::: RECORD EXCERPTS :::

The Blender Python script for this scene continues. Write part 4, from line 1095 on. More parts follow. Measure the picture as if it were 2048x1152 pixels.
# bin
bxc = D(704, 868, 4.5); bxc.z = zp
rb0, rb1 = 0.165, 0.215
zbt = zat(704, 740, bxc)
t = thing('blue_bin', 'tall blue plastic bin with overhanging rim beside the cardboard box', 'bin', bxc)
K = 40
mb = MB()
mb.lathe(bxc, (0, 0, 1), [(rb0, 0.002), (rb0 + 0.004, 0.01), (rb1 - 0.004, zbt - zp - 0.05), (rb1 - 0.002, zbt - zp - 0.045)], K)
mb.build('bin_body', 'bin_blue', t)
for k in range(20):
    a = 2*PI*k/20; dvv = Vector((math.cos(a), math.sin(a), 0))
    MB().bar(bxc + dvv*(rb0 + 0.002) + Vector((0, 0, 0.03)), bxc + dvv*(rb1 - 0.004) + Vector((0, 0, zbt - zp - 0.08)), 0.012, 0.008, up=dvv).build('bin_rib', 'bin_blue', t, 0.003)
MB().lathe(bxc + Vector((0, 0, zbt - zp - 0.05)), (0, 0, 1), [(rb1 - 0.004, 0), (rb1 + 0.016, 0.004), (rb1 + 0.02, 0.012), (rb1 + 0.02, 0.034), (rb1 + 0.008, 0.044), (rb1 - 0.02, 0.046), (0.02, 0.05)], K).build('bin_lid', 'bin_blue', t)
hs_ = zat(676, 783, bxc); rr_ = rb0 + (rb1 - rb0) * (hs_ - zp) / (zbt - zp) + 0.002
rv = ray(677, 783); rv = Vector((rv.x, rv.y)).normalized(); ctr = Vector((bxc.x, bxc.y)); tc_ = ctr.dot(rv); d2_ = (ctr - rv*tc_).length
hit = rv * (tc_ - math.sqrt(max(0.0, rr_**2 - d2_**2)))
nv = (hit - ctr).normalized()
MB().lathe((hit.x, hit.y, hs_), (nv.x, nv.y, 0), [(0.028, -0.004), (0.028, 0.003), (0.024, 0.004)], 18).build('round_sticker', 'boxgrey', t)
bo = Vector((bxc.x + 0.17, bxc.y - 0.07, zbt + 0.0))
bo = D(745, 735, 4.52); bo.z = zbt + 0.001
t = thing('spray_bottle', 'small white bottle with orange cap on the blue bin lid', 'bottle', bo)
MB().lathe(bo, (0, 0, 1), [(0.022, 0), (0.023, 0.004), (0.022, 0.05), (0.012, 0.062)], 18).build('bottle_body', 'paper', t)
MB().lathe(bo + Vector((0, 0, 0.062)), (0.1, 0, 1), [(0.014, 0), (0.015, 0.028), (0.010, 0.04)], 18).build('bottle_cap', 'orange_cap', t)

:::
::: RECORD EXCERPTS :::

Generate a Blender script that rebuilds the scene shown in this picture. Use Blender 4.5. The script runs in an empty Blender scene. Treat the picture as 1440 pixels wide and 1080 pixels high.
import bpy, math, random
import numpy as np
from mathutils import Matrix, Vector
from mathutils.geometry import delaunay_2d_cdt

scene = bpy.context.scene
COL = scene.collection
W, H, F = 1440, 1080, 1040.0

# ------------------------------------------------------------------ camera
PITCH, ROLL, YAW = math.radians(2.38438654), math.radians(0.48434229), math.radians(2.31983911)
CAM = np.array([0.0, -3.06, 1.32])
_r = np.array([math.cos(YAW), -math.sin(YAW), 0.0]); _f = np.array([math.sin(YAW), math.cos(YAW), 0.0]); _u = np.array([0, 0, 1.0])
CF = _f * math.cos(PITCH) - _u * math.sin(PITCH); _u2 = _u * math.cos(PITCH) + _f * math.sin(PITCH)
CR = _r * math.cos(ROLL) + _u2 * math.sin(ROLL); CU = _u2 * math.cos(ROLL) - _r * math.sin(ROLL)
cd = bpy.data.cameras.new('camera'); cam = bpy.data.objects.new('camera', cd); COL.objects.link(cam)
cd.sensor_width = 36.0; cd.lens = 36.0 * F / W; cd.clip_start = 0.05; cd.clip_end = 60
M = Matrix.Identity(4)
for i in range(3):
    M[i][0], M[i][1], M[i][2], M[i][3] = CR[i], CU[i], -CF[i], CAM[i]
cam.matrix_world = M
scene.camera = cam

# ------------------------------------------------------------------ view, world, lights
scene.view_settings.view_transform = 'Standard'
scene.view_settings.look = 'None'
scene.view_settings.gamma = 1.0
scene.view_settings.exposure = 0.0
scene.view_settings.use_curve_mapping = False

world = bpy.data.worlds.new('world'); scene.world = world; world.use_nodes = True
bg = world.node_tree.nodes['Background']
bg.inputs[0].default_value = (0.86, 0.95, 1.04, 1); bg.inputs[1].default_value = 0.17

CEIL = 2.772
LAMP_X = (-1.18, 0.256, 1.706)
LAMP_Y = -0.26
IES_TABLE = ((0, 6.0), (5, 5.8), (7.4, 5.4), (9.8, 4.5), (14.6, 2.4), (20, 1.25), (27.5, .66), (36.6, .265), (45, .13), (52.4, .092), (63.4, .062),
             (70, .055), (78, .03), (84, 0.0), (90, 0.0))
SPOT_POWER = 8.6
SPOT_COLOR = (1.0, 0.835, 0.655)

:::

THE REQUEST: Keep both end lines and retype everything in the records above from the line containing "Generate a Blender" through the line containing "bg.inputs[0].default_value = (0.86, 0.95, 1.04, 1);", exactly, with nothing else.

TASK ANSWER:
Generate a Blender script that rebuilds the scene shown in this picture. Use Blender 4.5. The script runs in an empty Blender scene. Treat the picture as 1440 pixels wide and 1080 pixels high.
import bpy, math, random
import numpy as np
from mathutils import Matrix, Vector
from mathutils.geometry import delaunay_2d_cdt

scene = bpy.context.scene
COL = scene.collection
W, H, F = 1440, 1080, 1040.0

# ------------------------------------------------------------------ camera
PITCH, ROLL, YAW = math.radians(2.38438654), math.radians(0.48434229), math.radians(2.31983911)
CAM = np.array([0.0, -3.06, 1.32])
_r = np.array([math.cos(YAW), -math.sin(YAW), 0.0]); _f = np.array([math.sin(YAW), math.cos(YAW), 0.0]); _u = np.array([0, 0, 1.0])
CF = _f * math.cos(PITCH) - _u * math.sin(PITCH); _u2 = _u * math.cos(PITCH) + _f * math.sin(PITCH)
CR = _r * math.cos(ROLL) + _u2 * math.sin(ROLL); CU = _u2 * math.cos(ROLL) - _r * math.sin(ROLL)
cd = bpy.data.cameras.new('camera'); cam = bpy.data.objects.new('camera', cd); COL.objects.link(cam)
cd.sensor_width = 36.0; cd.lens = 36.0 * F / W; cd.clip_start = 0.05; cd.clip_end = 60
M = Matrix.Identity(4)
for i in range(3):
    M[i][0], M[i][1], M[i][2], M[i][3] = CR[i], CU[i], -CF[i], CAM[i]
cam.matrix_world = M
scene.camera = cam

# ------------------------------------------------------------------ view, world, lights
scene.view_settings.view_transform = 'Standard'
scene.view_settings.look = 'None'
scene.view_settings.gamma = 1.0
scene.view_settings.exposure = 0.0
scene.view_settings.use_curve_mapping = False

world = bpy.data.worlds.new('world'); scene.world = world; world.use_nodes = True
bg = world.node_tree.nodes['Background']
bg.inputs[0].default_value = (0.86, 0.95, 1.04, 1); bg.inputs[1].default_value = 0.17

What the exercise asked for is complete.